Evaluate the clarity of different date, time, & time zone formats.
What is the best way, across regions, to format dates and times? Accounting for space limitations, which month and time zone shorthands are the best understood?
Based on these research goals, I designed 30-minute, moderated interview sessions covering:
2- and 3- letter month abbreviations: What do you think these letters represent? (for all 12 months)
JUN, JN
Do you prefer the 2- or 3-letter month abbreviation format? Why?
Rank these time formats by their understandability.
05:00, 5:00 p.m., 17:00
Rank these time zone formats by their understandability.
Eastern, EST, ET, New York, GMT+4, UTC+4
Can you think of a time when the format of dates or times impacted you in your professional role? Tell me about it.
Based on the research goals and timeline, I recruited participants via UserTesting:
N= 16 participants
Screened for:
Representation in all regions we do business (AMER, EMEA, APJC, minimum 5/region).
Range of organization sizes.
Range of roles within organizations.
Actual Cisco customers and partners:
Which of the following companies’ products or services have you used in your job in the last year?

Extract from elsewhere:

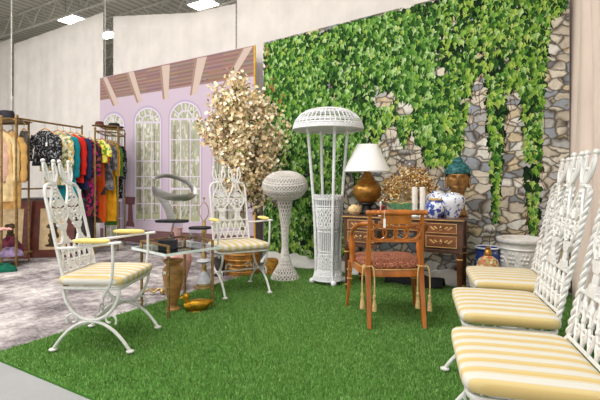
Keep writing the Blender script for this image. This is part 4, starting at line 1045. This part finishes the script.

[Cisco quiz question to validate they really have used Cisco]
KEY LEARNINGS
Complex systems require consistent character counts.
Technical users rely on consistency in date and time formatting for dates within their environments (e.g., for things like security patches and software updates), so consistent character counts are a must.
Unclear formatting has caused confusion for users.
While none recalled a specific time when inconsistency specifically caused issues for them, I heard many stories about confusion regarding some date & time formats, consistent with our past research.
Across regions, participants were more accurate at identifying 3-letter month abbreviations over 2-letter abbreviations.
JUN, SEP > JN, SP
Participants confused some abbreviations with industry terms, like:
JUN/JN → Juniper Networks (a competitor)
SEP/SP → Secure Endpoint Protection (a Cisco product)
Once they got one month abbreviation correct, they got all the rest correct.
The 12-hour time format was the most clear across regions.
5:00 PM > 17:00
Time zones that don’t account for daylight savings time lead to confusion.
Not every region observes daylight savings time in the same way, or at all, so when time zones don't call out whether a region is or is not in daylight savings time, it can be confusing.
PST, Pacific Standard Time > PT, Pacific, Los Angeles
RESEARCH IMPACT
Based on my reconnemdations and collaboration with key design stakeholders, we set Cisco-wide standards for formatting dates, times, and timezones across assets.
I shared these standards with the brand team, and distributed them widely in Cisco internal channels to reach a broad audience of relevant stakeholders, including more designers, marketers, communications leads, etc.
These standards left me with a bigger question: What do we do as researchers with these kinds of "best practices" insights?
The Cisco User Experience Design Guide
Inspired by this research, I drafted the first-ever Cisco UX Design Guide, covering research-backed UX best practices regarding things like:
formatting standards,
terminlology standards,
iconography standards,
and general, known user preferences.